Earlier this week, the President announced the Administration’s plan to forgive student debt for those who need it most. 

Cash-Flow Impact

One way to assess the “cost” of student loan debt relief is by focusing on the impacts to expected annual student loan repayments. This effect on “cash flows” is distinct from the official budgetary impact (discussed further below), however the cash flow effect is what matters when it comes to federal borrowing and the national debt. Since many borrowers pay off their student loans over several years, if not decades, the annual impact from reducing or eliminating those loans on federal borrowing is spread out over a lengthy period of time.

Assuming a take-up rate of 75 percent, we estimate that over the decade from 2023-32, the average cash flow impact will be approximately $24 billion annually. This estimate is based on data from the Department of Education, and would necessarily change based on new data on actual take-up and several other factors.

This estimate does not include the positive cash-flow effects of student loan borrowers returning to repayment in January 2023—a decision the Administration announced earlier this week alongside its debt relief actions. While the payment restart will bring in billions of dollars of payments each month relative to the current payment pause, that cash flow is already accounted for in our budget baseline. That means both we and other scorekeepers, like the Congressional Budget Office, expected these payments to resume before the new student debt plan was announced.

The fact that payments from restart are in the budget baseline is important to avoid taking undue credit in our budget for payments we already expected to receive. But the logic is very different when considering the impact of targeted debt relief on inflation. In that case, as many outside analysts have pointed out, the fact that many borrowers will resume monthly payments on their debt is expected to reduce their spending relative to the period during which their payments were paused. As Goldman Sachs analysts put it, “debt forgiveness that lowers monthly payments is slightly inflationary in isolation, but the resumption of payments is likely to more than offset this.”

Multi-Year Budgetary Impact

As required by the Federal Credit Reform Act of 1990 (FCRA), the costs of Federal lending programs are estimated on a net present value basis, not on a cash flow basis. Net present value analysis accounts for the fact that forgoing $100 you would expect to receive some years in the future is less costly than forgoing $100 today. According to FCRA, the cost of modifying existing loans, such as by forgiving debt, must include an assessment of how much less borrowers would pay over the life of the loan (which could stretch well beyond the standard 10-year budget window). For budgetary purposes, the net present value of that lost revenue is included in the year the loan is modified—not over the life of the loan. 

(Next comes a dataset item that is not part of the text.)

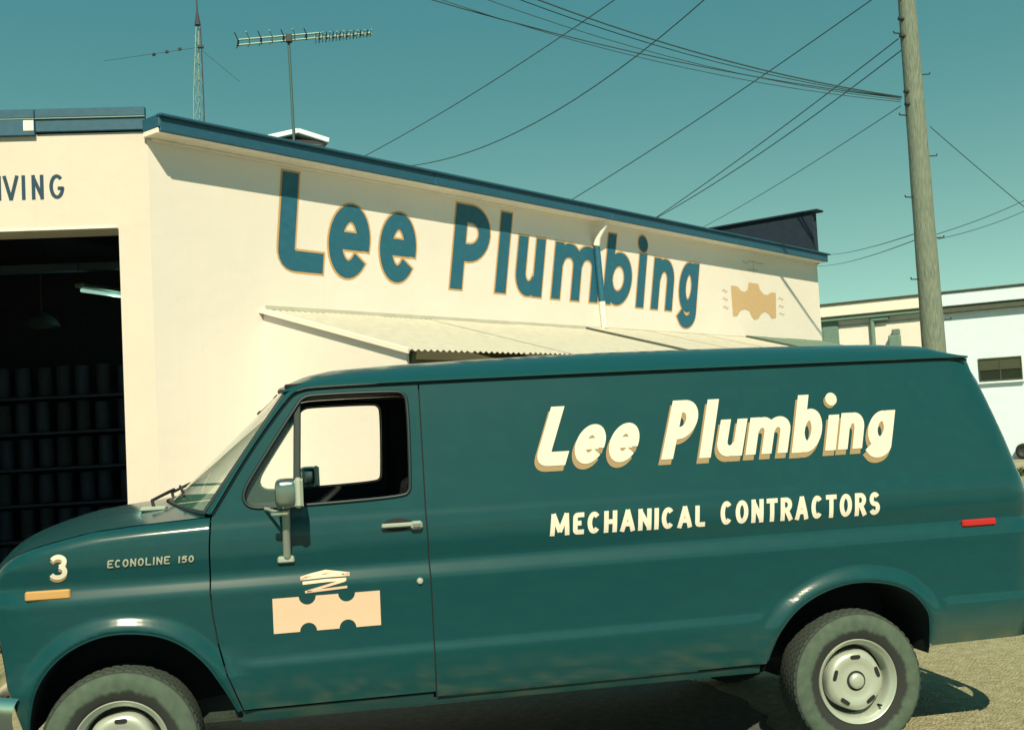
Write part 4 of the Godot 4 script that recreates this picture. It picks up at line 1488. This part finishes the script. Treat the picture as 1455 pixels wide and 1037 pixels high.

The Department of Education is working with the Office of Management and Budget to finalize this score. The score will depend on many different variables, including interest rate projections, the percentage of borrowers who successfully apply for debt relief, the number of borrowers in different types of repayment programs who receive relief, and the borrowers’ likelihood of repaying their loans before and after deft relief. The official score will then be adjusted, based on actual data about take-up and other factors, during the annual budget process next year. (The score for the Education Department’s proposed rule creating a new income-driven repayment plan, which the Administration also announced this week, will be provided once the rule is finalized, later this winter.)

As noted above, this score will show the long-term cost to the government, which will include costs that extend beyond the usual 10-year budget window. As a result, comparing this score to the 10-year score of other policies—such as the Inflation Reduction Act (IRA)—is misleading. A more instructive comparison would be to compare the score of the Administration’s targeted debt relief plan to the lifetime savings from the IRA, or at least the two-decade savings that bill will produce.   

Conclusion

This Administration’s track record of fiscal responsibility is second to none. The Administration reduced the federal budget deficit by $350 billion in its first year, and were already heading toward $1.7 trillion in deficit reduction this year. Even as we provide this much-needed relief to 43 million borrowers, the deficit reduction this year will be the largest in history. The enactment of the IRA—which is projected to reduce the deficit by roughly $1 trillion over the next two decades—will further improve our fiscal trajectory.

Against this backdrop, the President believes we can afford to provide targeted relief to more than 40 million lower- and middle-income student loan borrowers. Nearly 90% of this relief will go to borrowers making under $75,000 a year, and no relief will go to any individual or household in the top 5% of incomes in the country. This will give millions of working families a little more breathing room as loan payments restart, and strengthen our economy for years to come.